Being stuck in the present is another thought that is deeply disturbing to me.  If anything, the present should be the most exciting space to be in.  It is a space of infinite possibilities:  You may have been planning to go up the stairs, but in the present moment where you find yourself, you may decide not to go up the stairs, and turn around in another direction.  The present is the moment when you define yourself by the directions you choose to follow.  Perhaps this is what I am afraid of.  Perhaps I am afraid of making such concrete decisions, and am wary of people watching me as I take my steps, as I watch them.  I see this too in the way that I feel too afraid to stand up during meridian, because I am filled with the fear of what will happen when I stand up, and who will see me stand up.  This fear is what ultimately holds me back from running up or down the stairs.  Instead, I choose to sit, actively in observation, and passively in thought, while everyone else takes their steps into their futures.

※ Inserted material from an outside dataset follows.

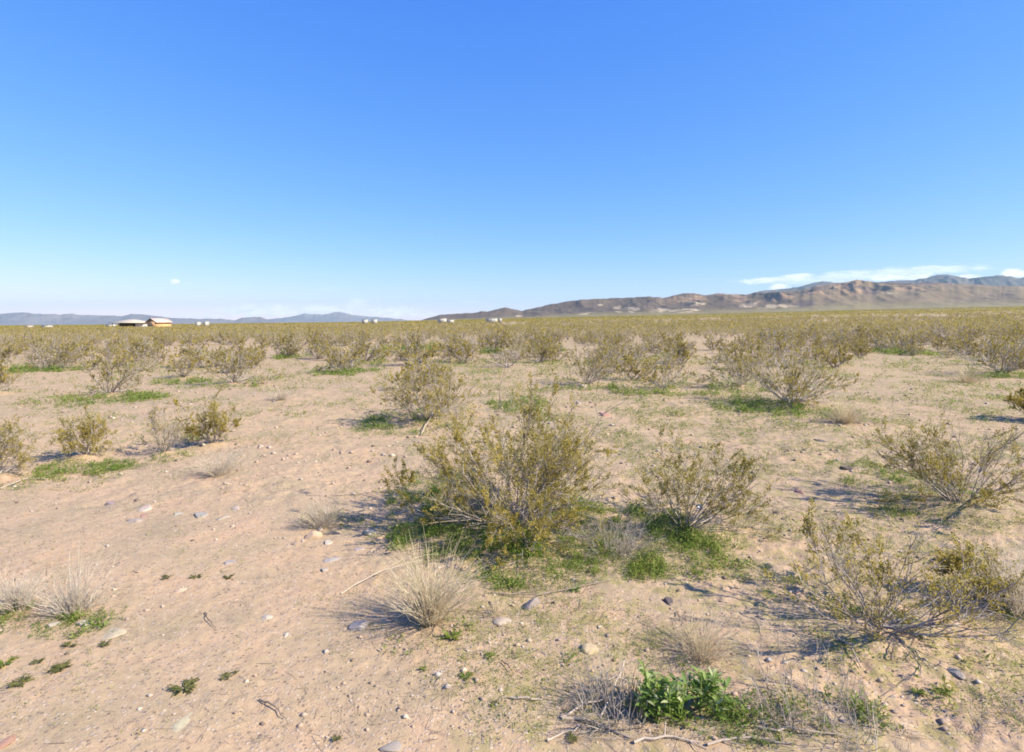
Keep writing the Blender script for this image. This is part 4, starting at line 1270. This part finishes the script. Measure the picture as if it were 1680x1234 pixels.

One in the afternoon on campus stirs very disturbing and convoluted feelings for me.  These are feelings that involve intense extrapolation, which often render me feeling anxious or depressed.  During these moments, everything inside and around me feels stagnant.  It feels as though the present cannot move forward while I am sitting on the stairs, because while I am on the stairs, I am not moving.  I see everyone else around me moving forward, but I remain where I am.  The stairs feel a shift in the lack of movement, and open feelings for me that cause me to think critically about where I am heading, what my next movement will be, and where my future will take me.  The stairs know that while I continue to remain seated, I will never achieve anything.  All I will continue to experience is the feelings of uncertainty and insecurity that will keep me tied down.  The stairs remind me that everything in life involves the decision of direction, and which direction you take determines where you will go.  Everyone has to make these decisions every day, and these decisions determine what doors will open when we reach them.  

At the moment, I am too scared to consider these decisions.  I remain in my comfortable seated position, and allow the people around me to navigate the stairs as I watch them.  But if I am going to be an influential and successful person in this world, I have to take the stairs.  I have to knock on doors, trip up a few times, get my hands dirty on the banister, bump into rude strangers, and feel the breathlessness in my lungs after one too many flights.  I have to allow myself to let these feelings in.  I have to raise my feet off the ground, one at a time, as I take control of the direction of my own life.  I will not be infused with the granite.  I will not take the form of a club-footed starling.  My feet need to assume the power of the granite they are stuck to, and carry me with full confidence in whatever direction I decide to take.  This will not be achieved in one hour on campus, but I will become sure-footed, one step at a time.